Dazed and confused? Not me. I’m just Lost in the Cheese Aisle.

Tuesday, July 20, 2010

(AIR) CONDITIONED REFLEX

Years ago, when our family lived in our first home on the south shore of Long Island, air conditioning was a luxury we experienced only at places like the local movie theatre. We certainly had none in our house, and that was perfectly all right. There were only a few days during the year when things were hot enough to be uncomfortable.

In 1967, when we moved to our second home - a grand total of three blocks away from the first one - we entered the world of Climate Control: We now had a house that was equipped with (gasp!) central air conditioning.

No longer did we have to sleep on top of our bedclothes on those sweltering summer nights, with only a fan to stir the sultry air. Now we spent our summer days in electrically generated comfort.

Upon being graduated from college and moving to Sweat City, I found myself living in the sort of climate in which air conditioning was not a luxury, but a necessity. Sure, the hardy settlers of coastal Texas had managed to make a life for themselves in the blast furnace-like heat, but most of the Northerners who, at the time, were migrating to the Sunbelt in great hordes, were in no wise like those old-time Texians. We were, rather, conditioned to conditioning. We had become Temperature-Wimps.

Houston, focus of one of the great surges of population growth in the mid-1970’s, would never have seen one iota of that growth without cheap energy. Cheap gasoline allowed people to drive around the monster-sized metropolis; cheap electricity powered the air conditioners that made the city livable.

Atlanta is not nearly the sweatbox that Houston is. The humidity is a lot more reasonable, and, owing to the area’s 1000-foot altitude above sea level, it almost always cools off after the sun goes down, even on the hottest summer days. Compare that with the Texas Gulf Coast, where you can break a sweat merely walking outside to get the newspaper at six a.m.

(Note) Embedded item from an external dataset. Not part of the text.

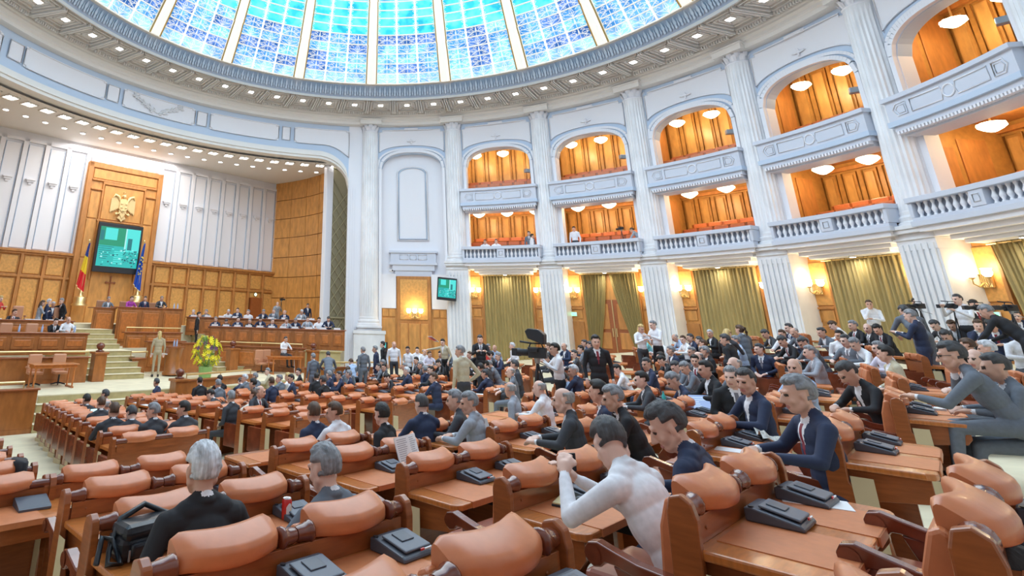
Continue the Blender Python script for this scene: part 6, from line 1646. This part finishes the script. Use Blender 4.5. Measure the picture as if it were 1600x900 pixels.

That said, Atlanta can get brutally hot this time of year... and we pussified Latter-Day Americans need our A/C. We get cranky without it.

And that, of course, is the situation we found ourselves in yesterday evening. I had gone upstairs to fetch something or other and immediately noticed that it was hot and stuffy. Eighty-seven degrees, well above the 77-degree A/C setpoint. Crap!

Now, our upstairs A/C unit is marginal at best, inevitably going down at least once every summer. It will need to be replaced sometime in the next year or two, but we’re trying to squeeze as much life out of it as we can. Was this it? Was this the death knell for our Cool-Machine?

No. Not yet. Our HVAC service came out and established that the problem had been caused by a short in the control circuitry... possibly resulting from one of the myriad storm-related power surges we get here in the Land of Thunderstorms. One replaced part and we were good to go.

We had to endure one night without aircon. It sent SWMBO over the edge... or, at least, downstairs to sleep on the sofa in our still-cool den. But it didn’t bother me too much. Maybe it reminded me of those long-ago summer nights in our first home, when the heat was a pleasant reminder that it was still summer, with school a far-away concern.

3 comments:

Anonymous said...

Just remember...no more R22 units. If you get a replacement, you will need to get R410 which requires replacing the inside coils as well. This also requires new copper lines...a very large pain in the arse.

Eunoia said...

We have no A/C, Germany doesn't usually get this hot (35°C +), ut currently we are sleeping in the cellar.

Teresa said...

We recently had mice eat the wires in our outdoor unit. We only use the a/c about 3 weeks (tops) every summer, but there's nothing worse than turning the thing on and nothing happens. LOL.